⟨

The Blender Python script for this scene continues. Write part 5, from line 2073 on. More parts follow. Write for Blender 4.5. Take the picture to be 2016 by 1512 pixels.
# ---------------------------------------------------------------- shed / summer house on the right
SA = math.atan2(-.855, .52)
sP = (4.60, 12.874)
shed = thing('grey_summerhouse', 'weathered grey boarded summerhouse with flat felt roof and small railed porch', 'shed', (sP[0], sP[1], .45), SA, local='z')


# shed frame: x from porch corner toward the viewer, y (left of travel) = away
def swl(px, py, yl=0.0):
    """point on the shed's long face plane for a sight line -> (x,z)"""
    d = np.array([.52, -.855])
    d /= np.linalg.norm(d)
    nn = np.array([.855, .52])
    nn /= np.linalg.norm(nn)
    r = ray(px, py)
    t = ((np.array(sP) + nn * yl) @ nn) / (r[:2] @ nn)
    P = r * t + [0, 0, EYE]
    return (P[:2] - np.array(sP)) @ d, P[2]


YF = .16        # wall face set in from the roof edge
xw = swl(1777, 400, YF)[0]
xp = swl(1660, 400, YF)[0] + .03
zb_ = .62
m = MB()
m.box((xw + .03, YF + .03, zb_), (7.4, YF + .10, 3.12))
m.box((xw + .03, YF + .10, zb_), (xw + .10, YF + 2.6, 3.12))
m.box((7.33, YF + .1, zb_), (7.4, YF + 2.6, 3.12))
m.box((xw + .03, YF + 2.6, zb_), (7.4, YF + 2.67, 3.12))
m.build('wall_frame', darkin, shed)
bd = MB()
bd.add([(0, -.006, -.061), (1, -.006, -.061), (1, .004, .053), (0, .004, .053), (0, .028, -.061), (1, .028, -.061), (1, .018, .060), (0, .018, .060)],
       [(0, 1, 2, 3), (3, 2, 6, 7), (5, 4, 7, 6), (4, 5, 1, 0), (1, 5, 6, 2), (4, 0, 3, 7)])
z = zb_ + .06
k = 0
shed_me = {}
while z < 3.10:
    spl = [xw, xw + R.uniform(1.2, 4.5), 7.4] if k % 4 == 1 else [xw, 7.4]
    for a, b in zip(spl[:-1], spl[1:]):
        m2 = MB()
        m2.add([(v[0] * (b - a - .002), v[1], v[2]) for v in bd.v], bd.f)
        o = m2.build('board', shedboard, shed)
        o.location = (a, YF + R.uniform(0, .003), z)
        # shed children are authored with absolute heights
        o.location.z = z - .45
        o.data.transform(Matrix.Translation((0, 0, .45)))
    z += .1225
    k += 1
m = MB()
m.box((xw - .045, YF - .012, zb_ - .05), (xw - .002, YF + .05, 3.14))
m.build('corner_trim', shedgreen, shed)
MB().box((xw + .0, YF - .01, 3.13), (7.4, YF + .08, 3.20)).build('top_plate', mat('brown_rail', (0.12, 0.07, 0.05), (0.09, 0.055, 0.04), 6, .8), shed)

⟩

_Task statement_
Return exactly the lines from the beginning of the data above through the one containing "shed = thing('grey_summerhouse', 'weathered", please. Include both end lines and add nothing else.

_Task output_
The Blender Python script for this scene continues. Write part 5, from line 2073 on. More parts follow. Write for Blender 4.5. Take the picture to be 2016 by 1512 pixels.
# ---------------------------------------------------------------- shed / summer house on the right
SA = math.atan2(-.855, .52)
sP = (4.60, 12.874)
shed = thing('grey_summerhouse', 'weathered grey boarded summerhouse with flat felt roof and small railed porch', 'shed', (sP[0], sP[1], .45), SA, local='z')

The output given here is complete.